Comparison and Accountability


Let me share a little secret with you.

I am using you.   

You read that right.  

I am pretty sure at least one person reads what I write here.  Maybe even two.

You are my accountability. 

Having you here makes me want to be honest.  To honestly share the good and the ugly.  I don't promise to have answers for anyone.  I do promise to be honest here however.

I come here to share my emotions, my experiences, my journey.   It is all mine. 

In my mind however, I imagine there's someone out there waiting for me to share one more time.   One more thing. 

And so I come here and give this to you.  Give me to you.  
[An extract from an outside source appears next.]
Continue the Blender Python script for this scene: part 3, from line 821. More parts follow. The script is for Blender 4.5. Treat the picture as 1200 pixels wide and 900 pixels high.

When I first started riding, I shared with an amazing friend that doing this was hard.  Not just the physical part, but the emotional, mental part.  I was afraid to do this because I couldn't ride as much, as fast or as far as she does and has

I was shaking as I said that to her, shaking the way only a raw emotion makes you shake. The words unsaid, the words I couldn't speak out loud because they were a deeper truth than I could express, were that I didn't believe I ever could. 

Maybe my silence still shared that inner voice with her.

She spoke a simple truth.  

I can't compare myself to her.  Or to anyone else.  

I only have myself to be better than.

It has taken me 3 weeks to hear what she said.

I can only use myself as a measuring tool.  

A month ago  I wasn't doing anything.  3 weeks ago, I road 2.5 miles at an average speed of 9.3mph with an elevation gain of 232 feet - and 3 weeks ago my slowest average speed was 8.9mph.

Today, I rode 5.7 miles at an average speed of 9.6mph with an elevation gain of 524 feet. 

In 3 weeks I have ridden 49 miles.  

My motivation has to be me.  I can't do it to catch up to her.  I have to do it for me.  

And following that logic

All I can compare me to

Is me. 



Today's number is 244.   Maybe I am getting somewhere.